**MATERIAL PROVIDED:**
— begin —

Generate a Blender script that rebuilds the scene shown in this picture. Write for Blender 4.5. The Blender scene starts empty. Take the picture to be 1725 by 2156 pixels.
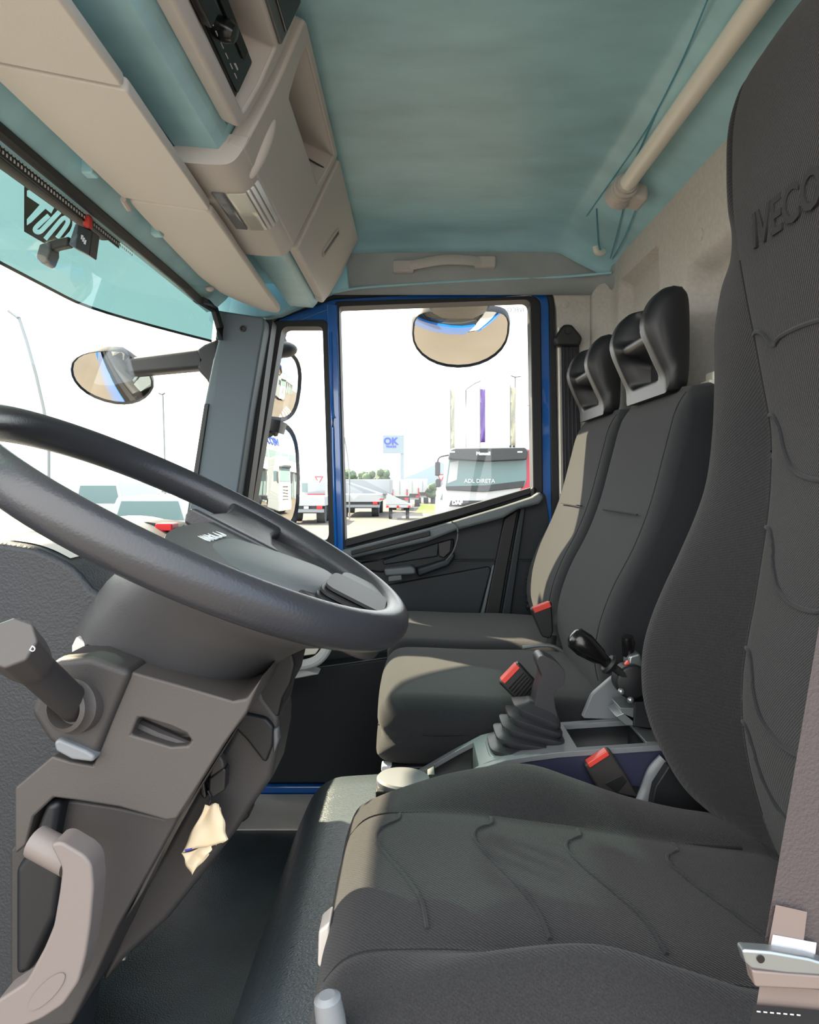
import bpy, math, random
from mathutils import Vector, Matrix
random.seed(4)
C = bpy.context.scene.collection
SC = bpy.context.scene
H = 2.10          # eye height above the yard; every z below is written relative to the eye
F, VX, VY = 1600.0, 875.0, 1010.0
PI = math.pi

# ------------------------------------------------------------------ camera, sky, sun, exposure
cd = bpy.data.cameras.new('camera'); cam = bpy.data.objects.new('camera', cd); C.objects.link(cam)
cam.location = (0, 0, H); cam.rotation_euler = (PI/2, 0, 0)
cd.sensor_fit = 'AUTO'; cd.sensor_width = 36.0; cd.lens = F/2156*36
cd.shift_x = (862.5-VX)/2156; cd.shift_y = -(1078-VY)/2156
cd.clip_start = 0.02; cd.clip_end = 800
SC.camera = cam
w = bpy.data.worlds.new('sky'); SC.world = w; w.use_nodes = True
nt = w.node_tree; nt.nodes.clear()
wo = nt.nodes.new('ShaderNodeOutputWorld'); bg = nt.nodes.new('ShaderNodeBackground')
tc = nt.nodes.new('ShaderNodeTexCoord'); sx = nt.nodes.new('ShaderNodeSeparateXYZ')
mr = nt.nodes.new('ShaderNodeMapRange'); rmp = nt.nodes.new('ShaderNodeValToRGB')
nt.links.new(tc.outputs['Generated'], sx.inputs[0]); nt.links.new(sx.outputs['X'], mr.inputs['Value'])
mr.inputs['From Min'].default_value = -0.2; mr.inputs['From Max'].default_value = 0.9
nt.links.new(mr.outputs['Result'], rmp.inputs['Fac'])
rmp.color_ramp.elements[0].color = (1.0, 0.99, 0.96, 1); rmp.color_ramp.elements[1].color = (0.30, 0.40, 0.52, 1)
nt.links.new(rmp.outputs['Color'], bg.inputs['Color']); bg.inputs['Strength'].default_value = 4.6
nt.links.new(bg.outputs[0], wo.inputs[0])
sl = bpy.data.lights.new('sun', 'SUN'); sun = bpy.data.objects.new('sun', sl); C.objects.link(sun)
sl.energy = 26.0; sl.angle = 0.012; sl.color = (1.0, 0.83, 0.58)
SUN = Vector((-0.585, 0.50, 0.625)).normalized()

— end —

**REQUIREMENTS:**
Go from the first line of the data above to the line containing "PI = math.pi" and retype exactly those lines, both included, but none of the pictures.

**THE RESULT:**
Generate a Blender script that rebuilds the scene shown in this picture. Write for Blender 4.5. The Blender scene starts empty. Take the picture to be 1725 by 2156 pixels.
import bpy, math, random
from mathutils import Vector, Matrix
random.seed(4)
C = bpy.context.scene.collection
SC = bpy.context.scene
H = 2.10          # eye height above the yard; every z below is written relative to the eye
F, VX, VY = 1600.0, 875.0, 1010.0
PI = math.pi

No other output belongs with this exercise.